La pulcritud intelectual de Mario Vargas Llosa está
revestida de un halo especial que cada día admiro más: El suyo es un compromiso
social firme, único, irrenunciable. No se trata sólo de un escritor de
descollantes cualidades, sino de un decidido defensor de la libertad y los
derechos humanos.
Conferencias, artículos de prensa, viajes, participación
en reuniones internacionales. La voz del gran escritor siempre se deja escuchar
y se hace sentir en todas partes y en cualquier momento para denunciar injusticias,
para denunciar esos caudillismos que tan metidos en los huesos llevan los pueblos
latinoamericanos y que tantos sufrimientos causan.
En esa tarea no es ni ha sido único, pero sí el más
activo e incansable. Eso lo convierte en
algo más que un Premio Nobel de Literatura, para ser un ciudadano bien
informado y dotado de una merecida y poderosa presencia en los medios de
comunicación, que utiliza en la condena a los autoritarismos. Eso lo ha
colocado en el centro de feroces ataques de la cofradía de populistas que desde
hace buen tiempo oprimen a Venezuela, Nicaragua, Bolivia y Ecuador, con anclaje
en el corrupto gobierno argentino de Cristina Kirchner y con la vetusta
dictadura cubana como consejera.
Siempre admiré y admiro el estilo portentoso, penetrante
y picante de Gabriel García Márquez. Lleno de sabiduría popular y a la vez culto
y profundo, aunque con menos rigor académico que Mario Vargas Llosa, pero entre
ellos hay también otras diferencias en las cuales me inclino por el peruano. Me
atrae la fuerza de sus ideas.
No trato de ser un crítico literario porque no lo soy,
como tampoco soy un consumado conocedor de asuntos literarios de ningún género.

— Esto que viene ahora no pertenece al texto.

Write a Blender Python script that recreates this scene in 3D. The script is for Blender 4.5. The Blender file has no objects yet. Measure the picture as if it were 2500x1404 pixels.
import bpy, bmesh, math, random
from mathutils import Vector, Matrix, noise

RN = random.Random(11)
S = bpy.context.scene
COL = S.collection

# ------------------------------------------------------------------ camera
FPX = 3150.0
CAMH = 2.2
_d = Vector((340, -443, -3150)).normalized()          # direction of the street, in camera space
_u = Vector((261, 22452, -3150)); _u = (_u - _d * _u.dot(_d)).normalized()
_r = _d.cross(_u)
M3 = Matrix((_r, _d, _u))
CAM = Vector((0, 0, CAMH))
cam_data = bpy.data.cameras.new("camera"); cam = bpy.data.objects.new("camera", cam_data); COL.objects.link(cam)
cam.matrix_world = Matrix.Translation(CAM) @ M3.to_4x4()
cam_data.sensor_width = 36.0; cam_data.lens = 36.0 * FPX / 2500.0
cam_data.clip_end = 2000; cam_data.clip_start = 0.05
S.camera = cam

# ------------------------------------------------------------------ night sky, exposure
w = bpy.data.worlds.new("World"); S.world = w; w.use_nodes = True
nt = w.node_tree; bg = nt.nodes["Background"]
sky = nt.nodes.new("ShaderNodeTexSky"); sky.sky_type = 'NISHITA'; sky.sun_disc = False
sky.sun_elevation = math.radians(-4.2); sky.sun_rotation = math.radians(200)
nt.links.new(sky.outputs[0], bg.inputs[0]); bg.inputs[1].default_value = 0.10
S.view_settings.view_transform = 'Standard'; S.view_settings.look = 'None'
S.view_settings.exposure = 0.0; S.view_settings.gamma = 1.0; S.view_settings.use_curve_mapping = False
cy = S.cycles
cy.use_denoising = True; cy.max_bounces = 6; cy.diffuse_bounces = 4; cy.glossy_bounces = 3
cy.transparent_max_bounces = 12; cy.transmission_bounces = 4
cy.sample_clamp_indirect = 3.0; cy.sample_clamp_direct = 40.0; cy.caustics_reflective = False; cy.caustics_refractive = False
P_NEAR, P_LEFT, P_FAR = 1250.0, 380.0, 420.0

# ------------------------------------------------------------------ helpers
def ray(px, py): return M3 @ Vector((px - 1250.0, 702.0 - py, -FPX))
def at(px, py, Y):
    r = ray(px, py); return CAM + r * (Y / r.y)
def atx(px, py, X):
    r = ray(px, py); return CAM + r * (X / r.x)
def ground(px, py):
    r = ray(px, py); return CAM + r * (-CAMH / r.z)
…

Algo habré leído, pero eso no viene a cuento y tampoco creo que a nadie importe.
Lo que me interesa es hablar sobre lo que, en mi opinión, coloca a los dos
escritores en puntos opuestos: Sus convicciones políticas y el uso de las
mismas en la vida diaria.
García Márquez nunca perdió su devaneo con la izquierda
marxista y, algo peor, nunca logró deslastrarse del poderoso influjo de Fidel
Castro y su despiadado régimen. Ese tal vez fue su impedimento para escribir lo
que todos esperábamos con ansias: El segundo tomo de esas memorias que con su bonito
lenguaje anunciara y que, sin lugar a dudas, habrían resultado encantadoras,
llenas de anécdotas sobre su larga relación con el poder, porque conoció y
trató a muchos poderosos, desde Francois Mitterrand y Felipe González, hasta el
dictador panameño Omar Torrijos, pasando por Carlos Andrés Pérez, Alfonso López
Michelsen y tantos otros.
En el mundo de la izquierda democrática se rozó con
Teodoro Petkoff y Pompeyo Márquez cuando encabezaban lo que en un instante
pareció la esperanza de una nueva izquierda en Venezuela, pero que pronto se
desvaneció: El Movimiento Al Socialismo, partido al que donó el jugoso metálico
del Premio Rómulo Gallegos en 1972. Pero lo más trascendente de su relación con
la política ha sido el largo y estrecho vínculo con Fidel Castro, que evitó
cualquier asomo de condena a los más de seis mil fusilamientos, decenas de
miles de prisioneros políticos y desaparecidos, además de la terrible opresión
a que han sido sometidos los cubanos durante más de 50 años.
Alguna vez trató García Márquez de justificarse diciendo
que sin su influencia muchos no habrían obtenido la libertad, vale decir, el
uso de la amistad para interceder por algunos vejados. Pero no hizo otra cosa, como sí lo ha hecho
Vargas Llosa.
Nadie olvida la aventura electoral en que se embarcó
Vargas Llosa en 1990 y fue derrotado por Alberto Fujimori. Tal vez fue un revés
bueno para él en lo personal porque se
ahorró muchos dolores de cabeza, aunque para el Perú fue un desastre porque
desestimó la oportunidad de haber tenido un presidente decente, honesto, para
caer en las garras de la inmoralidad del malhadado Fujimori.